Il rapporto fra etica e politica è sempre stato, fin dall’antichità, un rapporto difficile, di contrapposizione e di convergenza assieme. Quasi che la politica per sua stessa natura dovrebbe essere immorale. Molto spesso il comportamento pratico dei politici sembra avallare questa interpretazione anche se, sia pure rare volte, uomini politici di varia provenienza sembrano assurgere a veri e propri “eroi”, a personaggi di grande levatura che hanno sacrificato la loro vita per il bene comune, per la Polis.

Come può accadere questo? La verità è che il rapporto etica politica è molto più complesso di quanto si creda.
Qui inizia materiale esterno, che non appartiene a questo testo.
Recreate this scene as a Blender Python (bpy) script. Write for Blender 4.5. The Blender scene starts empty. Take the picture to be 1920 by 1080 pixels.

Tanto che non poche volte, nella storia, nel nome dell’etica, degli ideali di giustizia e perfino di libertà si sono commesse tragiche nefandezze, per costruire società perfette, per rispettare volontà generali e così via si sono sacrificati uomini e donne in carne ed ossa.
Si suole, dunque, contrapporre al cosiddetto pensiero del realismo politico (che privilegerebbe la forza, la politica in senso stretto) il pensiero utopico (che privilegerebbe l’ideale, l’etica in senso proprio).

Già nel mondo greco si contrappone il realismo di Tucidide all’idealismo di Platone fino ai nostri giorni passando per il pensiero di Machiavelli e Campanella, per arrivare alla scuola di Francoforte e al dibattito fra neomarxisti e neo liberali. Così di volta in volta, ai realisti si attribuisce la patente di cinismo o quella del buon senso e agli utopisti quella di fanatismo o quella degli onesti.

Ora ,non vi è alcun dubbio che differenze anche notevoli esistono fra le due scuole di pensiero, fra le diverse sensibilità che orientano la concreta azione politica. Ma è altrettanto vero che una tale contrapposizione non sempre trova una vera e propria fondazione teoretica così come in tutti i grandi filosofi, dallo stesso Platone ad Aristotele fino a Marx e a Croce è possibile rinvenire elementi di mediazione fra la morale e la politica.

D’altro canto basta risalire al detto evangelico, ”puri come le colombe prudenti come i serpenti”, per rendersi conto che etica e politica non sono necessariamente in contrapposizioni ma che, anzi, l’una ha bisogno dell’altra e viceversa. Fonte non facilmente strumentalizzabile. Nel pensiero di Marx è evidentissima la compresenza del cosiddetto realismo politico con l’utopismo più chiaro, così come in Benedetto Croce il quale non casualmente coniò il termine etico politico per indicare il senso proprio dello sviluppo della storia. Termine entrato ormai nel comune lessico della vita politica italiana difficilmente sostituibile.

Dobbiamo dunque imparare tutti che la distinzione fra politica ed etica, fra realismo politico e pensiero utopico è una distinzione, ma non una separazione. Potremmo dire parafrasando Kant che la politica senza etica è cieca e l’etica senza politica è vuota.
Nel concreto agire si deve poter operare guidati dall’orizzonte utopico, che in realtà è l’orizzonte ideale, ma sempre tenendo conto delle condizioni reali, ossia storiche, per evitare che l’ideale rimanga una pura speranza e la politica concreta sia priva di una guida morale forte e sicura.

Niccolò Machiavelli è il simbolo storico della unificazione del politico con l’etico, è il filosofo che con grande chiarezza teorizzò l’autonomia della politica come strumento insostituibile per l’attuazione dell’ideale etico. Per troppi anni il suo pensiero fu poco compreso e ingiustamente avversato. La sua attualità è, per così dire, perenne.